God wants your heart, not bloodless perfect execution. Needless to say, this rankled many of the other Jews of the day, who focused on deep intellectual penetration of Talmud & other texts--Hasidut was not uncontroversial. But it was a revolution.
(Needless to say if you're Christian and you're reading this thread and still can't believe that Jesus might have been having an in-group conversation with people with whom he shared a deep commitment to Judaism and an intent to preserve Judaism, reread the last few tweets.)
OK, now let's talk about the Haskalah, the Jewish Enlightenment.

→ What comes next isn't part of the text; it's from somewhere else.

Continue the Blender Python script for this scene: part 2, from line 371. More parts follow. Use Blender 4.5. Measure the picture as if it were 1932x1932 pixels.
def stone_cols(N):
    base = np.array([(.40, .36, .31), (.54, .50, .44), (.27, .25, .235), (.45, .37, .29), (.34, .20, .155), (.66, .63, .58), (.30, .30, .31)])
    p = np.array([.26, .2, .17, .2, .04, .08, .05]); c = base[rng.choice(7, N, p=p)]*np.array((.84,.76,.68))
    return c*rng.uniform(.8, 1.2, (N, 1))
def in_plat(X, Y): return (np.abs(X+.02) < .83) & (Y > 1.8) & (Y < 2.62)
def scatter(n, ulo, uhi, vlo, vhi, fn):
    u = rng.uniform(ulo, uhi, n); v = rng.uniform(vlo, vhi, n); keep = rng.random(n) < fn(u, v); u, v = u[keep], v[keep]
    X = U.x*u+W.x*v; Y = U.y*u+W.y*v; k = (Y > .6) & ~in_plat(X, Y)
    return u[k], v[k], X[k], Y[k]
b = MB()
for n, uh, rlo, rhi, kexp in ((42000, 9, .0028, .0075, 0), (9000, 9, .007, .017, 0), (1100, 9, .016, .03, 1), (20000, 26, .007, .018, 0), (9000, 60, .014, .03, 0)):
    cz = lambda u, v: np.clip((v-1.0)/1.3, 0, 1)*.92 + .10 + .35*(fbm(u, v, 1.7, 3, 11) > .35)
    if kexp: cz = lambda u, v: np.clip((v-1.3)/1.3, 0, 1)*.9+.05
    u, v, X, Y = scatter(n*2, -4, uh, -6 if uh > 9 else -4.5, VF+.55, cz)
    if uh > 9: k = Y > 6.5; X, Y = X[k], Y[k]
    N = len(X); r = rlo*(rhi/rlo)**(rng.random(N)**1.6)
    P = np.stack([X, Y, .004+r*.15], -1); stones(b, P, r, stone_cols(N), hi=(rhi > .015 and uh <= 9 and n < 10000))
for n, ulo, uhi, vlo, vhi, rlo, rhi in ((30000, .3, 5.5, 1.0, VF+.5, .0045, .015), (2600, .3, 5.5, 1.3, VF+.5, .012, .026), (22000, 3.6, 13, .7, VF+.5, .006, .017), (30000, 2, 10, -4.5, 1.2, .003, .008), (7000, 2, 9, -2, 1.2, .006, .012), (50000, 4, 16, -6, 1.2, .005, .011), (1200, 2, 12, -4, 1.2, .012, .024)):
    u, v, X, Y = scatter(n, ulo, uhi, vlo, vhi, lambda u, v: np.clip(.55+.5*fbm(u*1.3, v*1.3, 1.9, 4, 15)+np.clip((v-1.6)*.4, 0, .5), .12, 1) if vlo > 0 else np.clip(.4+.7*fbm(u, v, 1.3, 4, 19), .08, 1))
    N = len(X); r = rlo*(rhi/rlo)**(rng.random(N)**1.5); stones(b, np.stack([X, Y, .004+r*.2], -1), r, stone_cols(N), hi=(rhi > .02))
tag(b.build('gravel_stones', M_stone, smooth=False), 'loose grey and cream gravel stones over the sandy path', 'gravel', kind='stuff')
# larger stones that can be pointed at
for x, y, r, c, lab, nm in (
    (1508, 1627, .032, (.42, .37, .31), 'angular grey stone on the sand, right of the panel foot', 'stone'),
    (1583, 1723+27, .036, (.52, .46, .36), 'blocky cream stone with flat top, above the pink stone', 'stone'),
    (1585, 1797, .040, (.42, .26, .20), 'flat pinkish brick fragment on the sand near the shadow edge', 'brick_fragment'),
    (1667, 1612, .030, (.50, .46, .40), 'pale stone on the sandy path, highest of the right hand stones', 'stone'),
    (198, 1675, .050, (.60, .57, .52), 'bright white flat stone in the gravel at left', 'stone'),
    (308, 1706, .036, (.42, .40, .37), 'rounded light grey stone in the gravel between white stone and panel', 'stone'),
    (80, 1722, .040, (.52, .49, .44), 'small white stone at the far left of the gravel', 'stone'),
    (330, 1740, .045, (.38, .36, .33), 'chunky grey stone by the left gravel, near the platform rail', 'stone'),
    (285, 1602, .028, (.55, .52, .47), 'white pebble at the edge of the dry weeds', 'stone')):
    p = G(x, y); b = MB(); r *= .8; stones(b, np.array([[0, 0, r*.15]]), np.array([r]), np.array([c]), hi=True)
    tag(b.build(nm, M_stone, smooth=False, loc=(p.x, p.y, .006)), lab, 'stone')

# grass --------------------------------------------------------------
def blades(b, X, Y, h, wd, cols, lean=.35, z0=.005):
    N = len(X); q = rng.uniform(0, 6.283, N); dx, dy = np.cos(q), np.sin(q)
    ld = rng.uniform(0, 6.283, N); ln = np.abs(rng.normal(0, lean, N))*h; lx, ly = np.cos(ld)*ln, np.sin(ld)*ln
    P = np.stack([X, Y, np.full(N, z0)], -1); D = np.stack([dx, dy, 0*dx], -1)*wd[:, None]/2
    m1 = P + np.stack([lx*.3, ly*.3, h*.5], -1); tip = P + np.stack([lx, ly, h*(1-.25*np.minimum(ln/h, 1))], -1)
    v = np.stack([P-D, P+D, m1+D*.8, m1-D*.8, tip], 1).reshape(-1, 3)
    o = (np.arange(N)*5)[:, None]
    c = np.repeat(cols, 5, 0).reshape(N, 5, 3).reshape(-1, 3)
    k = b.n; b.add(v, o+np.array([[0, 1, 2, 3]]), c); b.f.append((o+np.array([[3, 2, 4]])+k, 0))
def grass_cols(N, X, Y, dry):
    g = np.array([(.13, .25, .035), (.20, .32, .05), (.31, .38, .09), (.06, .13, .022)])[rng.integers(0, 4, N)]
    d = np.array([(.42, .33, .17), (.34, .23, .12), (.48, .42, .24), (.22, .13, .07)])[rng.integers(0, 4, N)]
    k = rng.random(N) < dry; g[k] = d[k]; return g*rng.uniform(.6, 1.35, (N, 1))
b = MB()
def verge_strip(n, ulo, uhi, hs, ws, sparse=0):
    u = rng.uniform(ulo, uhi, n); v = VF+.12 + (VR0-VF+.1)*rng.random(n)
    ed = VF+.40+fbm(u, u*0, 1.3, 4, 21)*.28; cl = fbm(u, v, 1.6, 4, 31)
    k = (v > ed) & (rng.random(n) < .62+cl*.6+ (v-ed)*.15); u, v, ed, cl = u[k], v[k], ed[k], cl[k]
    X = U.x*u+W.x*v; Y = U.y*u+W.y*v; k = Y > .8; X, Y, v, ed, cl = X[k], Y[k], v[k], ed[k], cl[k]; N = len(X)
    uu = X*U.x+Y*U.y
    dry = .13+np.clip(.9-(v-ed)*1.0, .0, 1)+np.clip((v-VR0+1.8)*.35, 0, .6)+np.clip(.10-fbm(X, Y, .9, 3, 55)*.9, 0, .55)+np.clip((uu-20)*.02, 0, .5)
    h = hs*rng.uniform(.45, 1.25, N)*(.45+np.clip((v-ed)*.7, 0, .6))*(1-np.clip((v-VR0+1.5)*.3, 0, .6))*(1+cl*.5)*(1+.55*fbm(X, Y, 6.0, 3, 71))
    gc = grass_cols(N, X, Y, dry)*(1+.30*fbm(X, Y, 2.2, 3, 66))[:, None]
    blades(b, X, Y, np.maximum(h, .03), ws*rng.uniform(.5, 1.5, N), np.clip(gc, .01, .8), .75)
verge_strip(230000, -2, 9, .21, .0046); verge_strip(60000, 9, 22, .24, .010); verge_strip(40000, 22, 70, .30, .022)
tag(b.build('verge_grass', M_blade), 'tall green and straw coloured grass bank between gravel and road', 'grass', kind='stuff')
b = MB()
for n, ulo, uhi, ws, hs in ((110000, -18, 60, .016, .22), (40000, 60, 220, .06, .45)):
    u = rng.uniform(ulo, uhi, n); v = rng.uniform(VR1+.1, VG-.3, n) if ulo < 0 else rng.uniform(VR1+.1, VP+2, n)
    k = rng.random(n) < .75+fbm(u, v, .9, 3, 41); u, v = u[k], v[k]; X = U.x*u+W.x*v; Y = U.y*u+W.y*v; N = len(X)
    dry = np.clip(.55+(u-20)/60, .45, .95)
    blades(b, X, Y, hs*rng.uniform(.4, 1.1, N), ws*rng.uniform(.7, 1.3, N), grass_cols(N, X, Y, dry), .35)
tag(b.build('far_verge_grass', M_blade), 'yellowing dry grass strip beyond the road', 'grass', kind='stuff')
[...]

Moses Mendelssohn is considered the father of this movement (yes, so many dudes). We're in 18th c. Germany now. Move was to get Jews equal rights in German society.
It was a move towards assimilation--speaking German, not Yiddish, to give them access to new ideas and culture. Interest in secular studies, but also work on Hebrew & interest in developing Jewish philosophy, both traditional & critical approaches sorta-simultaneously. (Sorta!)
What we now call the Reform movement came out of this world--an attempt to reconcile Judaism with contemporary life, harmonize with secular thinking of the day. Big move was to regard Jewish law as non-binding, +
& the individual Jew as more autonomous, paralleling focus on the individual in the secular Enlightenment. Heavy focus on ethics, the prophetic tradition, etc. Of course the Reform movement has continued to evolve since then, but this was the origin story.